Question

A line AB is drawn on a plane. Points P and Q are marked on the line AB on the same side of mid point of AB. P divides the line AB in the ratio 2 : 3, and Q divides the line AB in the ratio 3 : 4. If PQ is given to be 2 then find the length of AB.

Answer 1

Hint: First draw the diagram with the help of given information in the question. Then write the ratio of length segments formed by P and Q. Then form an equation involving PQ. Then put PQ = 2 and solve the equation.
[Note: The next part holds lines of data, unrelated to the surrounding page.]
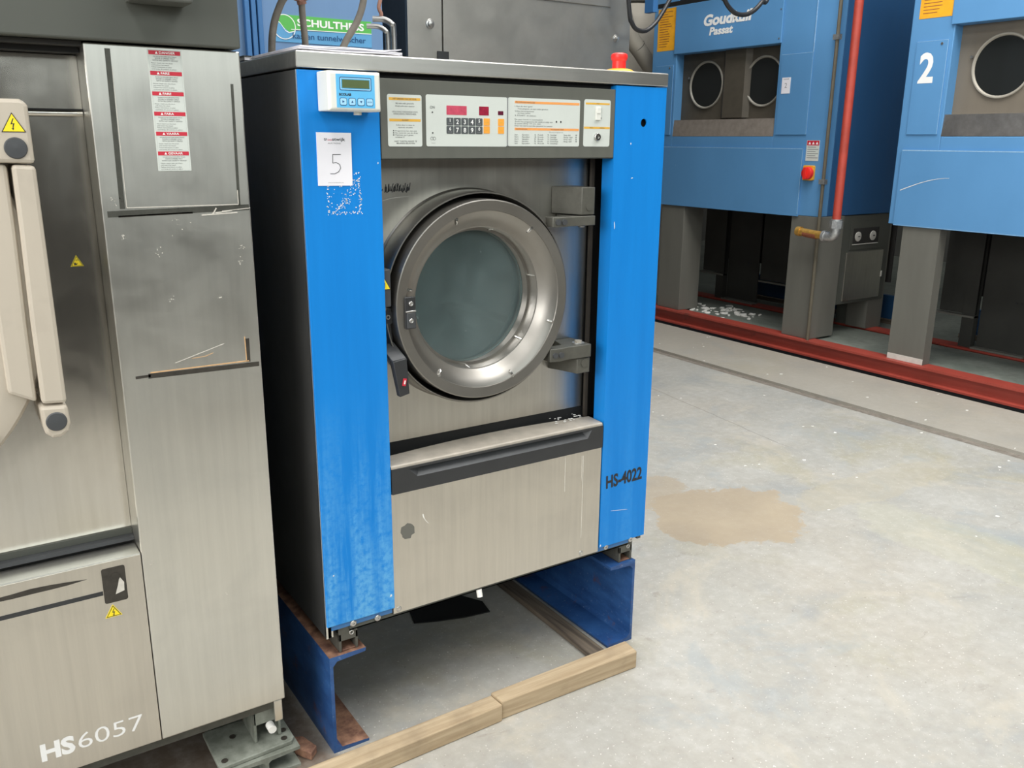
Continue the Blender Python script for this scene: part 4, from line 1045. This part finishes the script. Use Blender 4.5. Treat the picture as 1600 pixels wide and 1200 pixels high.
# ducting
b = MB(); b.tube([(4.75, 4.9, 3.8), (4.72, 4.75, 3.1), (4.70, 4.62, 2.6), (4.70, 4.55, 2.2), (4.70, 4.55, 1.2), (4.70, 4.55, .0605)], .36, 'duct_beige', 40, 6)
for z_ in (2.46, 2.02): b.lathe((4.70, 4.57, z_), (0, 0, 1), [(.366, -.012), (.372, 0), (.366, .012)], 'tape_dark', 40)
tag(b.build('air_duct', None, 0, (4.7, 4.55, .06)), 'fat beige air duct behind the steel cabinet, left of the blue dryers', 'duct')
b = MB(); b.tube([(3.90, 3.9, 2.9), (4.02, 3.9, 2.35), (4.13, 3.9, 2.12), (4.25, 3.9, 2.00), (4.40, 3.9, 1.82), (4.52, 3.9, 1.45), (4.55, 3.9, .9), (4.55, 3.9, .089)], .062, 'duct_beige', 24, 6)
b.lathe((4.19, 3.9, 2.06), (.7, 0, -.72), [(.064, -.003), (.0655, 0), (.064, .003)], 'tape_dark', 24)
tag(b.build('air_pipe', None, 0, (4.55, 3.9, .089)), 'thinner beige pipe slanting down in front of the fat duct', 'pipe')
# hanging cables
def hang(pts, r, m, label, nm='hanging_cable'):
    b = MB(); b.tube(pts, r, m, 12, 8); tag(b.build(nm, None, 0, pts[0]), label, 'cable')
hang([(1.98, 1.5, 2.6), (2.03, 1.5, 2.1), (2.060, 1.5, 1.885), (2.0756, 1.5, 1.845), (2.105, 1.5, 1.8200), (2.1538, 1.5, 1.8180), (2.2000, 1.5, 1.8450), (2.2328, 1.5, 1.8780), (2.285, 1.5, 1.950), (2.36, 1.5, 2.08), (2.45, 1.5, 2.6)], .0095, 'cable_black', 'black cable loop hanging at the right edge of the steel cabinet')
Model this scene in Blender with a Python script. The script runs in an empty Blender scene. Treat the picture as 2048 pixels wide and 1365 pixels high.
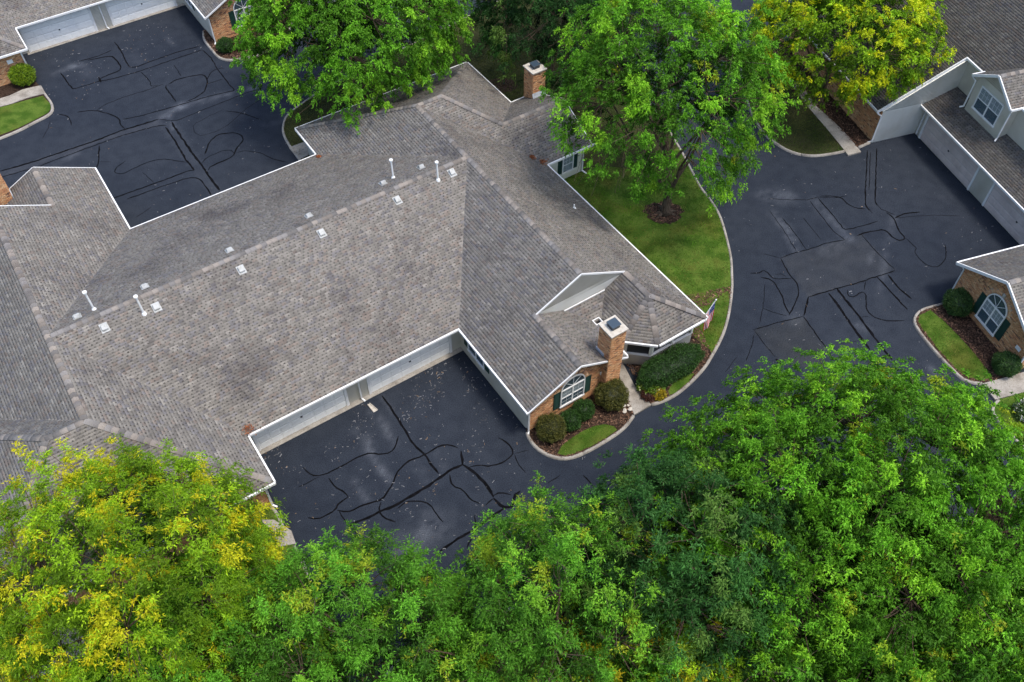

Complete step-by-step answer:

Let’s draw a line AB and mark points P and Q on it such that P and Q are on the same side of mid point.
It is given that P divides the line segment AB in the ratio 2 : 3. So
$\dfrac{AP}{PB}=\dfrac{2}{3}\,\,\,\,\,\,\,\,\,\cdot \cdot \cdot \text{(i)}$
It is also given that Q divides the line segment AB in the ratio 3 : 4. So,
$\begin{align}
  & \dfrac{AQ}{QB}=\dfrac{3}{4}\, \\
 & \Rightarrow AQ=\dfrac{3}{4}QB\,\,\,\,\,\,\cdot \cdot \cdot \text{(ii)} \\
\end{align}$
Taking equation (i),
$\begin{align}
  & \dfrac{AP}{PB}=\dfrac{2}{3} \\
 & \Rightarrow \dfrac{AQ-PQ}{PQ+QB}=\dfrac{2}{3} \\
 & \Rightarrow 3\left( AQ-QB \right)=2\left( PQ+QB \right) \\
\end{align}$
PQ is given to be 2. So putting it in the above equation we get
$\begin{align}
  & 3\left( AQ-PQ \right)=2\left( PQ+QB \right) \\
 & \Rightarrow 3(AQ-2)=2(2+QB) \\
 & \Rightarrow 3AQ-6=4+2QB \\
 & \Rightarrow 3AQ-2QB=10\,\,\,\,\,\cdot \cdot \cdot \text{(iii)} \\
\end{align}$
Now using equation (ii) in the equation (iii) we get
$\begin{align}
  & 3\dfrac{3}{4}QB-2QB=10 \\
 & \Rightarrow \dfrac{1}{4}QB=10 \\
 & \Rightarrow QB=40 \\
\end{align}$
Putting this value of QB in equation (ii) we get,
$\begin{align}
  & AQ=\dfrac{3}{4}QB \\
 & \Rightarrow AQ=\dfrac{3}{4}\times 40=30 \\
\end{align}$
Now we know the values of AQ and QB. To get the value of AB we have to add AQ and QB. So,
$\begin{align}
  & AB=AQ+QB \\
 & \Rightarrow AB=30+40 \\
 & \Rightarrow AB=70 \\
\end{align}$
So the length of line segment AB is 70.
Note: This question requires making a diagram to best visualise the question. If the figure is not drawn then you may make mistakes in substituting AP and PB.